§ The records:
>> start

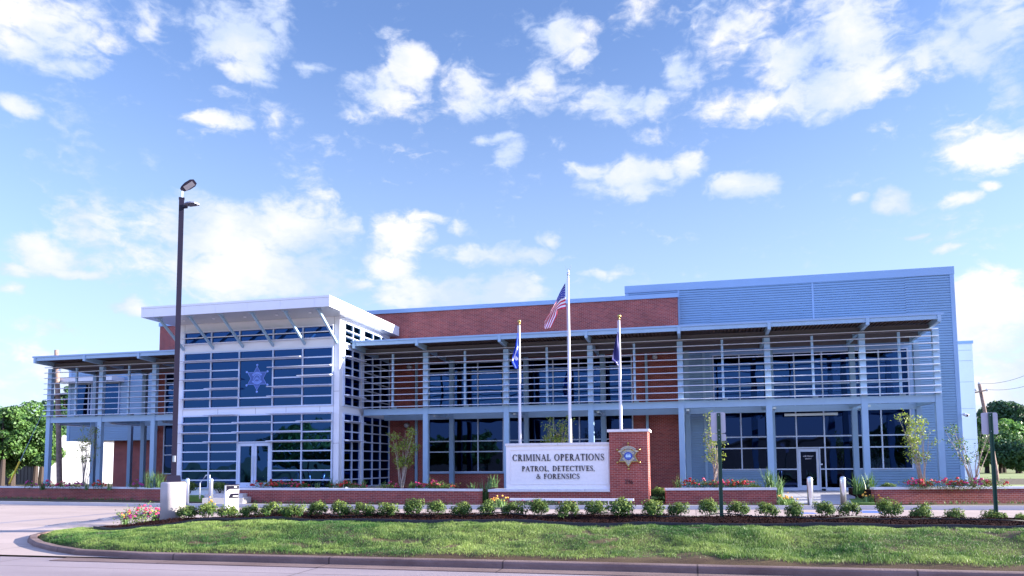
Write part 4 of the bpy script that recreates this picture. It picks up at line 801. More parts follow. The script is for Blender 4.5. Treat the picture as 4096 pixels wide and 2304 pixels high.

>> end
>> start

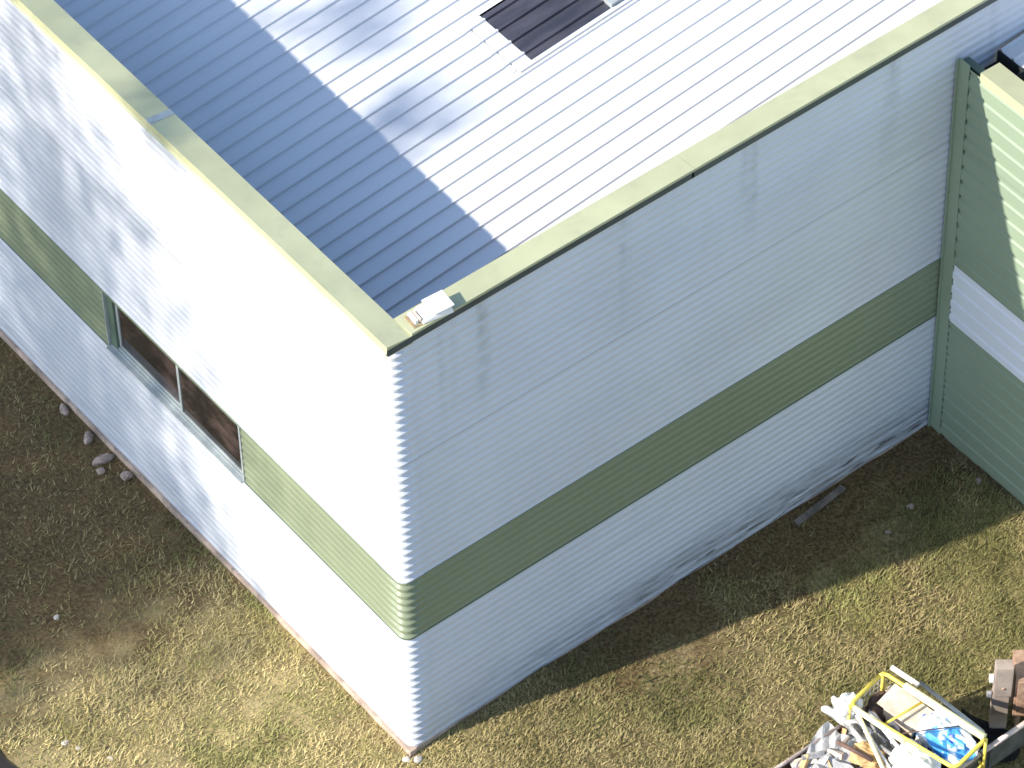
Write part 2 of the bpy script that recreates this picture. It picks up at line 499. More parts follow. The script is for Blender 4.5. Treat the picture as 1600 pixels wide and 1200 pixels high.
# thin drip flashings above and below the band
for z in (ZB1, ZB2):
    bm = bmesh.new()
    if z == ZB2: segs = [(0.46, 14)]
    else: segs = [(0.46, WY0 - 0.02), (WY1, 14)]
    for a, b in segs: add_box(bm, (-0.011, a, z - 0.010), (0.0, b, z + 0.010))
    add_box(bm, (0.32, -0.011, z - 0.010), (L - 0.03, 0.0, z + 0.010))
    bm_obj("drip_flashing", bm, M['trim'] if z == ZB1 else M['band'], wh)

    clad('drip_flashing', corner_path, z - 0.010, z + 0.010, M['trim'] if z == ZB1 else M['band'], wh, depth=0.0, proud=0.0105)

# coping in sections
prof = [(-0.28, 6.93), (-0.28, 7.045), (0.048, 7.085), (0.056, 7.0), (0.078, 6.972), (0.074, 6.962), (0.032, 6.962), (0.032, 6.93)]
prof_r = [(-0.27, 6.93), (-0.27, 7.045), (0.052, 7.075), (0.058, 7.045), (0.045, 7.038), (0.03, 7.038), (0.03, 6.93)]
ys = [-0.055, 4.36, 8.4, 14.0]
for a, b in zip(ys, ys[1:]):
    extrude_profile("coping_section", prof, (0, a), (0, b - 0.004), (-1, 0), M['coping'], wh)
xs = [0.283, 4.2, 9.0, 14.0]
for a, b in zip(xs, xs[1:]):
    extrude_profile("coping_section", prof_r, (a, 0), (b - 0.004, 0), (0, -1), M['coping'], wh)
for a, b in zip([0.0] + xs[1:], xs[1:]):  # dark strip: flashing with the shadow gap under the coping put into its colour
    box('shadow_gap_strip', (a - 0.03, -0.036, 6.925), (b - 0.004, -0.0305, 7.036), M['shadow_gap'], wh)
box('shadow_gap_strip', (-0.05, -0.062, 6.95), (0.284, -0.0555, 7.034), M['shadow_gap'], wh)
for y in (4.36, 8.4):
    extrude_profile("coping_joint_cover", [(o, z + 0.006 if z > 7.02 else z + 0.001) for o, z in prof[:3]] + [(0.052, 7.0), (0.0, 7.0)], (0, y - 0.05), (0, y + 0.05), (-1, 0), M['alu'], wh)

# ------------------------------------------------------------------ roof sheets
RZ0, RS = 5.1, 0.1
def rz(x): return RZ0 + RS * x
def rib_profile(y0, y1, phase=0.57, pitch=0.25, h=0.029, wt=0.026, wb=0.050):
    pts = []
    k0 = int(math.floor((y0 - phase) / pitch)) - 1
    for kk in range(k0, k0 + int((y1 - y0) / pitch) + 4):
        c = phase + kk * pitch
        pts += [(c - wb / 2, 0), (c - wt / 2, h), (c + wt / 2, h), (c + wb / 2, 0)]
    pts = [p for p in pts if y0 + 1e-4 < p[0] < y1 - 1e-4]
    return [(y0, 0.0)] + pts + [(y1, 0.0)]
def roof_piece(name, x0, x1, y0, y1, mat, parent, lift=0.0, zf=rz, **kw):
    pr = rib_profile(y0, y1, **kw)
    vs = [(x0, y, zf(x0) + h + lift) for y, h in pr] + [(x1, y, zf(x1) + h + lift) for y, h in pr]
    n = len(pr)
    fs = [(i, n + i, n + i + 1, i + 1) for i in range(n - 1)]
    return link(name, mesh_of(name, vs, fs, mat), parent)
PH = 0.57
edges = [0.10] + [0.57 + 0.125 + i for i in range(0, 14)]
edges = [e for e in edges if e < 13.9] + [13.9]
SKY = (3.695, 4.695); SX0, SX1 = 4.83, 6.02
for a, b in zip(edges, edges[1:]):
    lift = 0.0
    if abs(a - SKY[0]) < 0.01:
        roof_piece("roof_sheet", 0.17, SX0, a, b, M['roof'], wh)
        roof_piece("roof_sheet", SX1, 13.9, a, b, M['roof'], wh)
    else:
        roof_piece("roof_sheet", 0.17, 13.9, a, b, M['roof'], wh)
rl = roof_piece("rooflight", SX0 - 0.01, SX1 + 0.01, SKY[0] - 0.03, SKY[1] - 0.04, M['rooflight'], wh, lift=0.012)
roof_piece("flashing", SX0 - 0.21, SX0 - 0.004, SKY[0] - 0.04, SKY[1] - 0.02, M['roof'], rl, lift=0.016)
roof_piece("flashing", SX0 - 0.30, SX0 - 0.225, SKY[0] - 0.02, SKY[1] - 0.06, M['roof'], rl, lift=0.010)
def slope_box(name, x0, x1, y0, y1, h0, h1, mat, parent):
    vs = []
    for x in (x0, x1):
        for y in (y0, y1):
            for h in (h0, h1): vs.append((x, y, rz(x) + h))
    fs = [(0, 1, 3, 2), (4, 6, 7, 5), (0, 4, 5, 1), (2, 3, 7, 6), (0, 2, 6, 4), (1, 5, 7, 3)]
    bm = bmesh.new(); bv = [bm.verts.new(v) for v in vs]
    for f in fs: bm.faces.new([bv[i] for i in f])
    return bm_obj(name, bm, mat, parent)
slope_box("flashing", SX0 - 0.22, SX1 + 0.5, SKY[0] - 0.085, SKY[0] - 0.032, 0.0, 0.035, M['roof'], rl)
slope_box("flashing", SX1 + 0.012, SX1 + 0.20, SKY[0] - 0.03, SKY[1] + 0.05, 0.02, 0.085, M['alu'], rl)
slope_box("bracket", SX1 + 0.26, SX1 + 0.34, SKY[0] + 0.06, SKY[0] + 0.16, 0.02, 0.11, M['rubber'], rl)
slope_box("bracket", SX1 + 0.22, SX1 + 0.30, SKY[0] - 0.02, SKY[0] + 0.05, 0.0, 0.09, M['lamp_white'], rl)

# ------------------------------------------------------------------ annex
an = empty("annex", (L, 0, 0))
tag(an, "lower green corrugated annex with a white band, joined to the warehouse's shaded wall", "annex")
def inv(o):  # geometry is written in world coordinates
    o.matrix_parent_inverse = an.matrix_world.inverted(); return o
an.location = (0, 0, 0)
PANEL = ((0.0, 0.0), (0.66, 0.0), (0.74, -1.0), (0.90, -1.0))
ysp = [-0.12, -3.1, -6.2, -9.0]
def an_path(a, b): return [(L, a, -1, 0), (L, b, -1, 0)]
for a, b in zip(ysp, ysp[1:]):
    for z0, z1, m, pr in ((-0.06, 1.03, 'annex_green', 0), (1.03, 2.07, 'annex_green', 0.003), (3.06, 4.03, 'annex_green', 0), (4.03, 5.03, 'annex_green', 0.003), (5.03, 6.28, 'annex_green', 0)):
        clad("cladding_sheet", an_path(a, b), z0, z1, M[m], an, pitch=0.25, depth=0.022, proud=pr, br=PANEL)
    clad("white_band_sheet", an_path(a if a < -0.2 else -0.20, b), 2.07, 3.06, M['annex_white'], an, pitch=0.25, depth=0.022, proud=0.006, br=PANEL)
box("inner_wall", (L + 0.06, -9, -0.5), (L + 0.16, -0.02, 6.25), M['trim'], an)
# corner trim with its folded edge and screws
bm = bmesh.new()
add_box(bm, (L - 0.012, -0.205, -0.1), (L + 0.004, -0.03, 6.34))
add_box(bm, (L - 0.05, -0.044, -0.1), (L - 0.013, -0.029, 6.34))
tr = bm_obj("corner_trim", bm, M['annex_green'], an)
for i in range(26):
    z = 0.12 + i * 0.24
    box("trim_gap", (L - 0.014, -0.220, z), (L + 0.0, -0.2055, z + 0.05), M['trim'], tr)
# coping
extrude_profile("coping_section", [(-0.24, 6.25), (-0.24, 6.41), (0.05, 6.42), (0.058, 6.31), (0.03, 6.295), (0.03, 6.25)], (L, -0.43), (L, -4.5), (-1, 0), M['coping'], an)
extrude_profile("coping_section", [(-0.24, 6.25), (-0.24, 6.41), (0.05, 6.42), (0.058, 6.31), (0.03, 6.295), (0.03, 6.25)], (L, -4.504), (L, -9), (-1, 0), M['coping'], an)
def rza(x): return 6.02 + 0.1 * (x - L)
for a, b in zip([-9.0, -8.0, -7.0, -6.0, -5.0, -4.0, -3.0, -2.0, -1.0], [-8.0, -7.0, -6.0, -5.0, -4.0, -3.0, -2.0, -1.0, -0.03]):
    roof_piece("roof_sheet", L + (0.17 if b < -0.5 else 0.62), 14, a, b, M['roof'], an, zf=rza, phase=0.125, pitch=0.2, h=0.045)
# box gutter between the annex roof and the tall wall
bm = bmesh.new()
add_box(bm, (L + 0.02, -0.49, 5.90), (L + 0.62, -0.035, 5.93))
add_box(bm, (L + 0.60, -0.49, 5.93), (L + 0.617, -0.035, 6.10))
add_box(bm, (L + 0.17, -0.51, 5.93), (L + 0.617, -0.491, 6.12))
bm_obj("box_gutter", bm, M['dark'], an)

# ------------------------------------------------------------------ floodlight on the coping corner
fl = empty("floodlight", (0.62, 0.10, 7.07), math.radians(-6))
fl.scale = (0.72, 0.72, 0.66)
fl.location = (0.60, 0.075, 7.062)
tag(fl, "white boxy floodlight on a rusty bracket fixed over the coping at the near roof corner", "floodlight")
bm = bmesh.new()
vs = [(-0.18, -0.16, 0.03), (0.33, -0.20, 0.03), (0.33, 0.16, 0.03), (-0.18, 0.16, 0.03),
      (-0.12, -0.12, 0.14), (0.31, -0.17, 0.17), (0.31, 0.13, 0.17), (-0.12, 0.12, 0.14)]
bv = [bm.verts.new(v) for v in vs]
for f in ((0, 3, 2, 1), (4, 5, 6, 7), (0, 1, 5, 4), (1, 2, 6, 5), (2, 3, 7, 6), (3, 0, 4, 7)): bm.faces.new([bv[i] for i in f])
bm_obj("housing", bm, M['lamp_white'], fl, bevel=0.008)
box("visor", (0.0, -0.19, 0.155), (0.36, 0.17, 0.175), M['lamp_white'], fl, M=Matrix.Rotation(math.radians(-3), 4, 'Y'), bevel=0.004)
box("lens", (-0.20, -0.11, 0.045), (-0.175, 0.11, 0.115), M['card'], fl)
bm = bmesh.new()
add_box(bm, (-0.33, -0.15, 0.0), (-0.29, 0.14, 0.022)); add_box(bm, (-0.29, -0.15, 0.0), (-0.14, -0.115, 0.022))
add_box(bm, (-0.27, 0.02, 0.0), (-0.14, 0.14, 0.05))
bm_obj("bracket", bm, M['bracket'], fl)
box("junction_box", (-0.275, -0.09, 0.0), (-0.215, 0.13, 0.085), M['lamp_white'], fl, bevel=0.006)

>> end

§ Work to do: Whichever lines contain the string "More", select and copy them.

§ Problem solution:
Write part 4 of the bpy script that recreates this picture. It picks up at line 801. More parts follow. The script is for Blender 4.5. Treat the picture as 4096 pixels wide and 2304 pixels high.
Write part 2 of the bpy script that recreates this picture. It picks up at line 499. More parts follow. The script is for Blender 4.5. Treat the picture as 1600 pixels wide and 1200 pixels high.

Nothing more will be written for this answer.